Prior to the Civil War, higher education for African American students was virtually nonexistent. Those who did receive higher education did so in informal settings under adverse conditions or were self-taught. “Some schools for elementary and secondary training existed, such as the Institute for Colored Youth, a school started in the early 1830s by a group of Philadelphia Quakers. A college education was also available to a limited number of students at schools like Oberlin College in Ohio and Berea College in Kentucky.” The first two Black Colleges were Cheyney University in Pennsylvania, founded in 1837, and Wilberforce University in Ohio, founded in 1856.
In 1862 Senator Justin Morrill (Republican, VT.) spear-headed a movement to improve the state of public higher education throughout the United States, putting an emphasis on the need for institutions to train Americans in the applied sciences, agriculture, and engineering. “The Morrill Land-Grant Act gave federal lands to the states for the purpose of opening colleges and universities to educate farmers, scientists, and teachers. Few were open or inviting to blacks, particularly in the South. Only Alcorn State University in Mississippi was created explicitly as a black land-grant college. Ten years after the Morrill Act of 1862, the Freedman’s Bureau (again sponsored by Republicans) was created to provide support to a small number of HBCUs.”

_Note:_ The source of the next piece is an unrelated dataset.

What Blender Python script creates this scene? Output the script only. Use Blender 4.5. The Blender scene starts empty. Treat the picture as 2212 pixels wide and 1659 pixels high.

“The solution came with the second Morrill Land-Grant Act of 1890, which specified that states using federal land-grant funds must either make their schools open to both blacks and whites or allocate money for segregated black colleges to serve as an alternative to white schools. Sixteen exclusively black institutions received 1890 land-grant funds.” These legislative acts (promoted by Republicans) were instrumental in the growth of the Historically Black Colleges and Universities. These acts became invaluable when the 1896 Supreme Court decision Plessey v. Ferguson, also known as the “Separate but Equal” decision virtually kept blacks out of white institutions of higher learning.